Extracted information:
+++

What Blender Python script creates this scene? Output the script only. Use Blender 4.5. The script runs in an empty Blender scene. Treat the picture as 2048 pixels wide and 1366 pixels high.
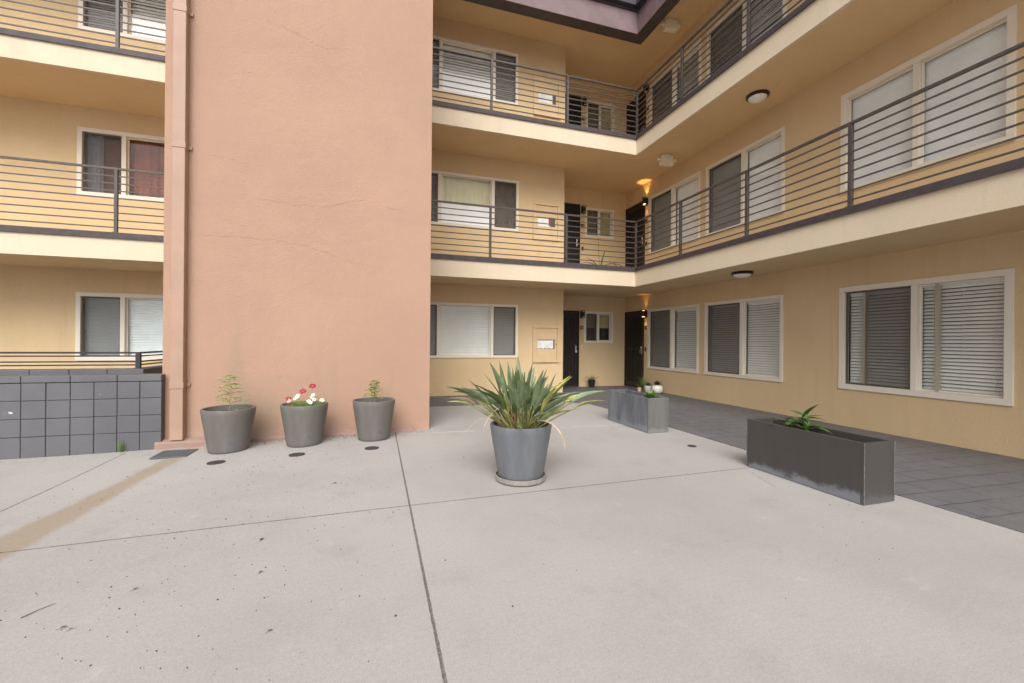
import bpy, bmesh, math, random
from mathutils import Vector, Matrix
random.seed(7)
S = bpy.context.scene
COL = S.collection
PI = math.pi

# ------------------------------------------------------------------ materials
class NT:
    """Small helper round a material node tree."""
    def __init__(s, name):
        s.m = bpy.data.materials.new(name); s.m.use_nodes = True
        s.t = s.m.node_tree; s.b = s.t.nodes['Principled BSDF']
        g = s.t.nodes.new('ShaderNodeNewGeometry'); s.pos = g.outputs['Position']
    def put(s, sock, v):
        if isinstance(v, bpy.types.NodeSocket): s.t.links.new(v, sock)
        elif isinstance(v, tuple) and len(v) == 3 and sock.type == 'RGBA': sock.default_value = (*v, 1)
        else: sock.default_value = v
    def math(s, op, a, b=0.0, c=0.0, clamp=False):
        n = s.t.nodes.new('ShaderNodeMath'); n.operation = op; n.use_clamp = clamp
        s.put(n.inputs[0], a); s.put(n.inputs[1], b); s.put(n.inputs[2], c); return n.outputs[0]
    def noise(s, scale, detail=3, rough=.55, vec=None, stretch=None):
        n = s.t.nodes.new('ShaderNodeTexNoise'); n.inputs['Scale'].default_value = scale
        n.inputs['Detail'].default_value = detail; n.inputs['Roughness'].default_value = rough
        v = vec or s.pos
        if stretch:
            mp = s.t.nodes.new('ShaderNodeMapping'); s.t.links.new(v, mp.inputs[0]); mp.inputs['Scale'].default_value = stretch; v = mp.outputs[0]
        s.t.links.new(v, n.inputs['Vector']); return n.outputs[0]
    def ramp(s, f, lo, hi):
        n = s.t.nodes.new('ShaderNodeMapRange'); n.interpolation_type = 'SMOOTHSTEP'
        s.put(n.inputs[0], f); n.inputs[1].default_value = lo; n.inputs[2].default_value = hi; return n.outputs[0]
    def mix(s, f, a, b):
        n = s.t.nodes.new('ShaderNodeMix'); n.data_type = 'RGBA'
        s.put(n.inputs[0], f); s.put(n.inputs[6], a); s.put(n.inputs[7], b); return n.outputs[2]
    def mul(s, c, f):
        n = s.t.nodes.new('ShaderNodeVectorMath'); n.operation = 'SCALE'
        s.put(n.inputs[0], c); s.put(n.inputs[3], f); return n.outputs[0]
    def xyz(s):
        n = s.t.nodes.new('ShaderNodeSeparateXYZ'); s.t.links.new(s.pos, n.inputs[0]); return n.outputs
    def bump(s, h, strength=.3, dist=.004):
        n = s.t.nodes.new('ShaderNodeBump'); n.inputs['Strength'].default_value = strength
        n.inputs['Distance'].default_value = dist; s.t.links.new(h, n.inputs['Height'])
        s.t.links.new(n.outputs[0], s.b.inputs['Normal'])
    def out(s, col, rough=.8, metal=0.0):
        s.put(s.b.inputs['Base Color'], col); s.put(s.b.inputs['Roughness'], rough)
        s.b.inputs['Metallic'].default_value = metal; return s.m

def simple(name, col, rough=.6, metal=0., var=.12, scale=6., bump=0., bscale=60.):
    n = NT(name); f = n.noise(scale, 4)
    c = n.mix(n.ramp(f, .3, .7), tuple(x*(1-var) for x in col), tuple(min(1, x*(1+var)) for x in col))
    if bump: n.bump(n.noise(bscale, 3), bump, .003)
    return n.out(c, rough, metal)

def stucco(name, col, dark, bstr=.75):
    n = NT(name)
    a = n.ramp(n.noise(.8, 5, .6), .32, .68); b = n.ramp(n.noise(2.2, 5, .6, stretch=(1, 1, .35)), .35, .75)
    c = n.mix(a, dark, col); c = n.mix(n.math('MULTIPLY', b, .35), c, tuple(x*.86 for x in col))
    fine = n.noise(70, 4, .6)
    drip = n.ramp(n.noise(6, 4, .6, stretch=(1, 1, .08)), .56, .75); c = n.mix(n.math('MULTIPLY', drip, .22), c, tuple(x*.72 for x in dark))
    c = n.mul(c, n.math('ADD', .90, n.math('MULTIPLY', fine, .20)))
    h = n.math('ADD', fine, n.math('MULTIPLY', n.noise(9, 4), .8))
    n.bump(h, bstr, .009); return n.out(c, .9)

M = {}
M['tan'] = stucco('tan_stucco', (.70, .525, .315), (.66, .49, .285))
M['kerb'] = stucco('kerb_paint', (.36, .24, .20), (.31, .21, .17))
M['cream'] = stucco('cream_stucco', (.71, .60, .45), (.67, .56, .41), .35)
M['salmon'] = stucco('salmon_stucco', (.62, .36, .245), (.575, .335, .23), .4)
def salmon_stained():
    n = NT('salmon_stucco_stained'); o = n.xyz()
    a = n.ramp(n.noise(.7, 5, .6), .3, .7); c = n.mix(a, (.398, .252, .180), (.436, .276, .197))
    st = n.noise(1.5, 3, .5, stretch=(1, 1, .16))
    low = n.ramp(o[2], 2.6, .9)
    c = n.mix(n.math('MULTIPLY', n.math('MULTIPLY', n.ramp(st, .45, .62), low), .8), c, (.325, .24, .165))
    hor = n.noise(1.2, 5, .6, stretch=(.35, 1, 2.2)); c = n.mix(n.math('MULTIPLY', n.ramp(hor, .5, .72), .22), c, (.35, .235, .172))
    wash = n.math('MULTIPLY', n.ramp(o[2], .22, .0), n.ramp(n.noise(5, 4), .3, .7)); c = n.mix(n.math('MULTIPLY', wash, .35), c, (.5, .36, .29))
    rx = n.math('ABSOLUTE', n.math('ADD', o[0], 2.22)); rust = n.math('MULTIPLY', n.ramp(rx, .22, .02), n.ramp(o[2], .10, -.02))
    c = n.mix(n.math('MULTIPLY', rust, n.ramp(n.noise(14, 4), .35, .6)), c, (.42, .17, .07))
    fine = n.noise(70, 4, .6); c = n.mul(c, n.math('ADD', .91, n.math('MULTIPLY', fine, .18)))
    n.bump(n.math('ADD', fine, n.math('MULTIPLY', n.noise(7, 4), 1.0)), .7, .009); return n.out(c, .9)
M['tower'] = salmon_stained()
M['salmon_metal'] = simple('salmon_painted_metal', (.39, .25, .182), .55, 0, .06, 3)
M['flash'] = simple('brown_painted_flashing', (.062, .046, .05), .6, 0, .2, 9, .2)
M['fascia'] = simple('brown_fascia_paint', (.20, .135, .14), .65, 0, .12, 4, .2)
M['gutter'] = simple('dark_gutter_paint', (.05, .042, .05), .45)
M['rail'] = simple('bronze_railing_paint', (.072, .058, .054), .45, 0, .2, 12)
M['rail_dark'] = simple('charcoal_railing_paint', (.035, .035, .04), .45)
M['frame'] = simple('cream_vinyl_frame', (.76, .70, .60), .5, 0, .015, 2)
M['stile'] = simple('tan_sash_stile', (.40, .36, .29), .5, 0, .02, 2)
M['sash'] = simple('dark_screen_channel', (.10, .085, .07), .5)
M['blind'] = simple('white_blind_slat', (.87, .87, .83), .55, 0, .03, 5)
M['shade'] = simple('pale_cellular_shade', (.87, .885, .89), .8, 0, .03, 5)
M['shade_blue'] = simple('blue_white_shade', (.80, .87, .90), .8, 0, .05, 3)
M['painted_reflection'] = simple('white_window_reflection', (.93, .93, .92), .7, 0, .02, 3)  # white that stands in for a bright reflection in the glass
M['curtain'] = simple('yellow_green_curtain', (.74, .70, .45), .9, 0, .05, 3)
M['curtain_red'] = simple('rust_red_curtain', (.25, .075, .045), .9, 0, .2, 5)
M['curtain_grey'] = simple('grey_blue_curtain', (.42, .46, .52), .9, 0, .15, 8)
M['curtain_taupe'] = simple('taupe_curtain', (.36, .30, .25), .9, 0, .15, 10)
M['shade_olive'] = simple('olive_shade', (.40, .36, .20), .85, 0, .08, 8)
M['dark'] = simple('black_card', (.012, .011, .011), .7)
M['room'] = simple('interior_plaster', (.35, .32, .28), .9)
M['door'] = simple('dark_brown_door', (.019, .013, .010), .4, 0, .3, 15, .15)
M['door_panel'] = simple('black_security_mesh', (.011, .009, .008), .55, 0, .3, 15)
M['chrome'] = simple('satin_nickel', (.75, .75, .74), .25, 1.)
M['bronze'] = simple('dark_bronze_metal', (.028, .02, .017), .4, .3)
M['dome'] = simple('white_glass_dome', (.86, .85, .80), .35)
M['cream_plastic'] = simple('cream_plastic', (.78, .72, .55), .45, 0, .04)
M['panel_tan'] = simple('tan_panel_paint', (.66, .48, .28), .55, 0, .05, 4)
M['paper'] = simple('torn_white_paper', (.80, .80, .78), .8, 0, .12, 8)
M['paper_red'] = simple('red_brown_sticker', (.35, .07, .05), .7)
M['numeral'] = simple('black_numeral', (.02, .018, .016), .4)
M['soil'] = simple('potting_soil', (.035, .026, .02), .95, 0, .5, 60, 1., 90)
M['white_pot'] = simple('white_ceramic', (.80, .78, .74), .3, 0, .03)
M['pink_pot'] = simple('pink_terracotta', (.70, .42, .34), .6)
M['black_pot'] = simple('black_plastic_pot', (.016, .016, .016), .4)
M['saucer'] = simple('grey_brown_saucer', (.31, .285, .255), .55, 0, .15, 20)
M['iron'] = simple('cast_iron', (.06, .06, .06), .55, .3, .3, 40, .4, 120)
M['grate'] = simple('grate_metal', (.13, .14, .155), .5, .3)
M['twig'] = simple('dry_twig', (.16, .10, .06), .9)
M['debris'] = simple('dark_leaf_litter', (.055, .045, .036), .95, 0, .5, 30)

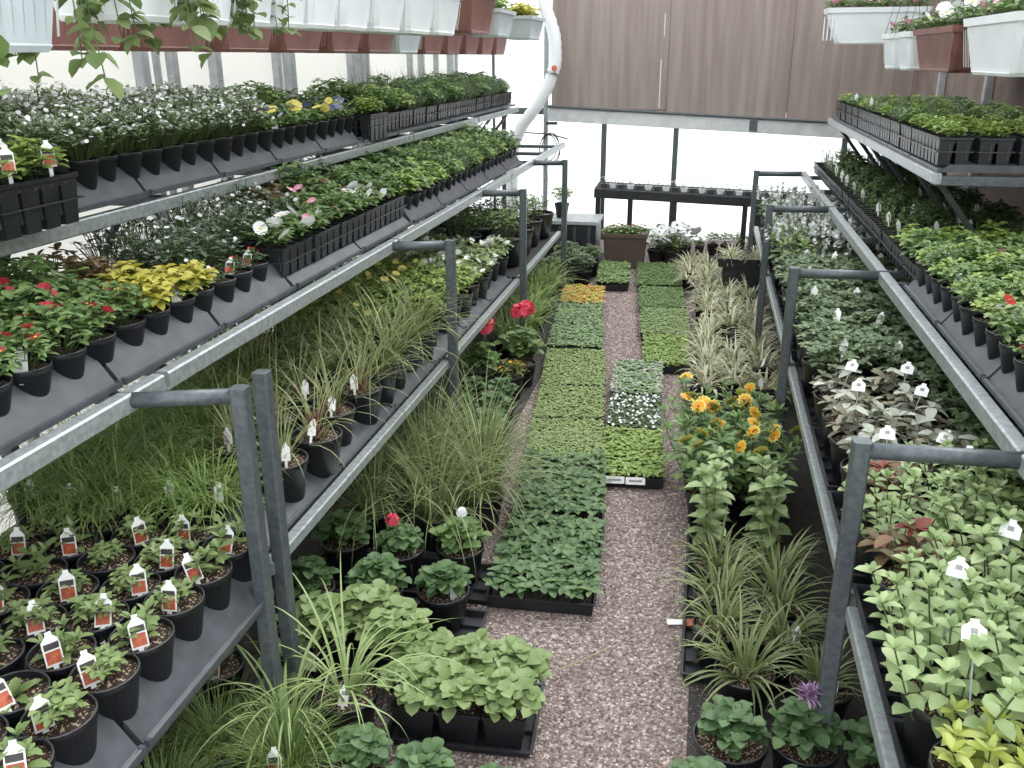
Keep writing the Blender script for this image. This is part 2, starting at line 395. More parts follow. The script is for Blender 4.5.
def sp_silvst(g):
    f, t = stalks(g, 8, .26, 8, .030, .012, G_GREY, .07, .3, droop=.1); x = MB()
    for q in t:
        for k in range(8): x.flower(q-Vector((0,0,k*.012))+rv(g, -.2, .5)*.008, rv(g, .0, 1.2), .011, P_WHITE, None, 5)
    return f, [('flowers', x)]
def sp_bigleaf(g):
    f, t = stalks(g, 6, .17, 4, .085, .045, G_PALE, .05, .4, droop=.35); return f, []
def sp_seedl(g):
    f, t = stalks(g, 5, .09, 4, .024, .010, G_MID, .04, .3); return f, []
def sp_hosta(g):
    f = rosette(g, 7, .15, .09, leafmat((.13, .19, .09), (.20, .27, .14)), .03, (.35, 1.1)); return f, []
def sp_brush(g): return grass(g, 420, .22, .0030, leafmat((.14, .22, .06), (.24, .33, .11), .35), 1.8, .05, (.7, 1.5), seg=5), []
def sp_kale(g):
    f, p = bushy(g, .10, .14, 24, 3, .040, .044, G_GER, dome=.5)
    x = MB()
    for i in range(90): x.leaf(Vector((0, 0, .19))+rv(g, -.2, 1.3)*.02, rv(g, .0, 1.3), .042, .008, .25, P_PURP)
    x.tube([(0,0,.05),(0,0,.19)], .003, STEMG, 4); return f, [('flower', x)]
def sp_redlip(g):
    f, p = bushy(g, .12, .10, 26, 5, .034, .022, G_PALE); return f, each(g, p, 6, .018, P_SCAR, None, 5, .03)
def sp_wpans(g):
    f, p = bushy(g, .09, .10, 14, 4, .03, .015, G_MID); return f, each(g, p, 8, .030, P_WHITE, P_NAVY, 5, .03, .1, wid=1.2)

def pot_mesh(rt, rb, h, sq=0, m=None, n=24):
    mb = MB(); m = m or BLACK
    mb.lathe([(rb*.9, 0), (rb, .004), (rt*.955, h*.87), (rt, h*.88), (rt, h*.985)], m, n, True, False, sq)
    mb.lathe([(rt, h*.985), (rt*.985, h), (rt*.95, h), (rt*.94, h*.985)], RIM if m is BLACK else m, n, False, False, sq)
    mb.lathe([(rt*.94, h*.985), (rt*.90, h*.80)], m, n, False, False, sq)
    return mb.mesh('pot', True), h
def soil_mesh(rt, h, sq=0, m=None):
    mb = MB(); n = 24; g = random.Random(5)
    rings = []
    for r in (.93, .6, .3, .05):
        rings.append([(rt*r*math.cos(2*PI*(j+.5)/n)*(1 if not sq else 1/(abs(math.cos(2*PI*(j+.5)/n))**sq+abs(math.sin(2*PI*(j+.5)/n))**sq)**(1/sq)),
                       rt*r*math.sin(2*PI*(j+.5)/n)*(1 if not sq else 1/(abs(math.cos(2*PI*(j+.5)/n))**sq+abs(math.sin(2*PI*(j+.5)/n))**sq)**(1/sq)),
                       h*.87+g.uniform(-.003, .003)+.006*(1-r)) for j in range(n)])
    mb.loops(rings, m or SOIL, False, True); return mb.mesh('soil')
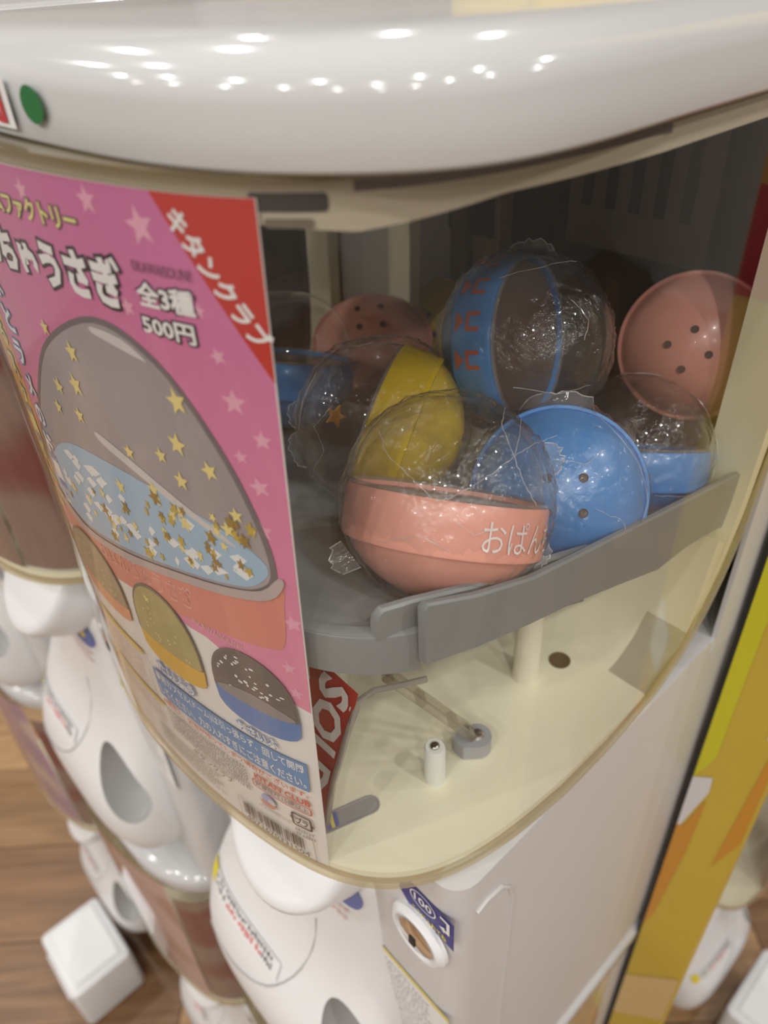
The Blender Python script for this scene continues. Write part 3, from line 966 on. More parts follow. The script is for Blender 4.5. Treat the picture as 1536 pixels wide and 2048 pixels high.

+++

Problem to solve:
Each line from the top of the material through the line containing "PI = math.pi" should be reproduced exactly; please drop any images.

Written response:
What Blender Python script creates this scene? Output the script only. Use Blender 4.5. The script runs in an empty Blender scene. Treat the picture as 2048 pixels wide and 1366 pixels high.
import bpy, bmesh, math, random
from mathutils import Vector, Matrix
random.seed(7)
S = bpy.context.scene
COL = S.collection
PI = math.pi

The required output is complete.